#### Aim:
Give back the full material, exactly as it reads.

>> BEGIN Raw data

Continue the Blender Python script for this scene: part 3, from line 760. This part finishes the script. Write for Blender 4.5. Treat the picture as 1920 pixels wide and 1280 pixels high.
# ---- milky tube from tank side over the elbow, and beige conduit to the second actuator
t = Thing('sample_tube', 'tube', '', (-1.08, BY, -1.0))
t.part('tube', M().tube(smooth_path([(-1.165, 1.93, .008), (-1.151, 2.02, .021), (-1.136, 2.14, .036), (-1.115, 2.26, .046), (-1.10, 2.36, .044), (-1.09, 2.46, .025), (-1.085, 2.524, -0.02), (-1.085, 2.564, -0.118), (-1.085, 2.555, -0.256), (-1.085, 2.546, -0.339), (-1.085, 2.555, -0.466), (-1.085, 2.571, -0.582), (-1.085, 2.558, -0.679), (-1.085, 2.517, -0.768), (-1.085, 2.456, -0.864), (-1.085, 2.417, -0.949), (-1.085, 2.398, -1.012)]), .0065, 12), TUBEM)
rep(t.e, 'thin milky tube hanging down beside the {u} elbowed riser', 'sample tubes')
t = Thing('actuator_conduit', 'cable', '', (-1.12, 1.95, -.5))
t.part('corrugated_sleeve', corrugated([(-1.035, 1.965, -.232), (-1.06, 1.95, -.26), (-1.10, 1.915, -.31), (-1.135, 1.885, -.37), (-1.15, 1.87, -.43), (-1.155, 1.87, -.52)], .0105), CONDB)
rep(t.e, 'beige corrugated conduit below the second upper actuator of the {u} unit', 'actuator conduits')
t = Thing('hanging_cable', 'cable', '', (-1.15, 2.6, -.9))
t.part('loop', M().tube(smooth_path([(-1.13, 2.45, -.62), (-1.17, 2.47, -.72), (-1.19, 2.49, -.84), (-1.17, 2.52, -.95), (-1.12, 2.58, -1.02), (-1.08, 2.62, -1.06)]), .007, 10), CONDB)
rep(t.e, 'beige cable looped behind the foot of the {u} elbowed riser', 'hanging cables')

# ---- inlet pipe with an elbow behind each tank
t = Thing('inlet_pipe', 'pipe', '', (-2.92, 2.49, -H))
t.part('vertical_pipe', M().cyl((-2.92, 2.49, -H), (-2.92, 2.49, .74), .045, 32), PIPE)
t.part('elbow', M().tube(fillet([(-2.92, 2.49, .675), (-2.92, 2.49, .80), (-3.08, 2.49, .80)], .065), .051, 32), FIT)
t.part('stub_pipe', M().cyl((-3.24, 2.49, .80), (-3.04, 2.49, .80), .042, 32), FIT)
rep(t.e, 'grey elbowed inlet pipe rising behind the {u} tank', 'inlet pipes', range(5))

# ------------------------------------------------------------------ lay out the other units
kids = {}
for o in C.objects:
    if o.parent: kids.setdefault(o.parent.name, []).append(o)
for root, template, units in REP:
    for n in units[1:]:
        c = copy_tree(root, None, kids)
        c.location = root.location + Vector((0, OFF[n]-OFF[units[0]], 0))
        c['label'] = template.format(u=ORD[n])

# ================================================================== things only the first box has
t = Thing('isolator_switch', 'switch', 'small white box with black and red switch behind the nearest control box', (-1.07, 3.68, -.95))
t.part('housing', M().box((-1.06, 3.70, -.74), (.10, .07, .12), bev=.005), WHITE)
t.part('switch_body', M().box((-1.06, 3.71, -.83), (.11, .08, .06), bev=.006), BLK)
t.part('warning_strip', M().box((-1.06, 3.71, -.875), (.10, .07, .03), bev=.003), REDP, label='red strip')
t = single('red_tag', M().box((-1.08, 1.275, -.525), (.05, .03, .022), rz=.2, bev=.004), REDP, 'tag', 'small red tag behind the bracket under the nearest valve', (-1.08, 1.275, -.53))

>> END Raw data

#### The output:
Continue the Blender Python script for this scene: part 3, from line 760. This part finishes the script. Write for Blender 4.5. Treat the picture as 1920 pixels wide and 1280 pixels high.
# ---- milky tube from tank side over the elbow, and beige conduit to the second actuator
t = Thing('sample_tube', 'tube', '', (-1.08, BY, -1.0))
t.part('tube', M().tube(smooth_path([(-1.165, 1.93, .008), (-1.151, 2.02, .021), (-1.136, 2.14, .036), (-1.115, 2.26, .046), (-1.10, 2.36, .044), (-1.09, 2.46, .025), (-1.085, 2.524, -0.02), (-1.085, 2.564, -0.118), (-1.085, 2.555, -0.256), (-1.085, 2.546, -0.339), (-1.085, 2.555, -0.466), (-1.085, 2.571, -0.582), (-1.085, 2.558, -0.679), (-1.085, 2.517, -0.768), (-1.085, 2.456, -0.864), (-1.085, 2.417, -0.949), (-1.085, 2.398, -1.012)]), .0065, 12), TUBEM)
rep(t.e, 'thin milky tube hanging down beside the {u} elbowed riser', 'sample tubes')
t = Thing('actuator_conduit', 'cable', '', (-1.12, 1.95, -.5))
t.part('corrugated_sleeve', corrugated([(-1.035, 1.965, -.232), (-1.06, 1.95, -.26), (-1.10, 1.915, -.31), (-1.135, 1.885, -.37), (-1.15, 1.87, -.43), (-1.155, 1.87, -.52)], .0105), CONDB)
rep(t.e, 'beige corrugated conduit below the second upper actuator of the {u} unit', 'actuator conduits')
t = Thing('hanging_cable', 'cable', '', (-1.15, 2.6, -.9))
t.part('loop', M().tube(smooth_path([(-1.13, 2.45, -.62), (-1.17, 2.47, -.72), (-1.19, 2.49, -.84), (-1.17, 2.52, -.95), (-1.12, 2.58, -1.02), (-1.08, 2.62, -1.06)]), .007, 10), CONDB)
rep(t.e, 'beige cable looped behind the foot of the {u} elbowed riser', 'hanging cables')

# ---- inlet pipe with an elbow behind each tank
t = Thing('inlet_pipe', 'pipe', '', (-2.92, 2.49, -H))
t.part('vertical_pipe', M().cyl((-2.92, 2.49, -H), (-2.92, 2.49, .74), .045, 32), PIPE)
t.part('elbow', M().tube(fillet([(-2.92, 2.49, .675), (-2.92, 2.49, .80), (-3.08, 2.49, .80)], .065), .051, 32), FIT)
t.part('stub_pipe', M().cyl((-3.24, 2.49, .80), (-3.04, 2.49, .80), .042, 32), FIT)
rep(t.e, 'grey elbowed inlet pipe rising behind the {u} tank', 'inlet pipes', range(5))

# ------------------------------------------------------------------ lay out the other units
kids = {}
for o in C.objects:
    if o.parent: kids.setdefault(o.parent.name, []).append(o)
for root, template, units in REP:
    for n in units[1:]:
        c = copy_tree(root, None, kids)
        c.location = root.location + Vector((0, OFF[n]-OFF[units[0]], 0))
        c['label'] = template.format(u=ORD[n])

# ================================================================== things only the first box has
t = Thing('isolator_switch', 'switch', 'small white box with black and red switch behind the nearest control box', (-1.07, 3.68, -.95))
t.part('housing', M().box((-1.06, 3.70, -.74), (.10, .07, .12), bev=.005), WHITE)
t.part('switch_body', M().box((-1.06, 3.71, -.83), (.11, .08, .06), bev=.006), BLK)
t.part('warning_strip', M().box((-1.06, 3.71, -.875), (.10, .07, .03), bev=.003), REDP, label='red strip')
t = single('red_tag', M().box((-1.08, 1.275, -.525), (.05, .03, .022), rz=.2, bev=.004), REDP, 'tag', 'small red tag behind the bracket under the nearest valve', (-1.08, 1.275, -.53))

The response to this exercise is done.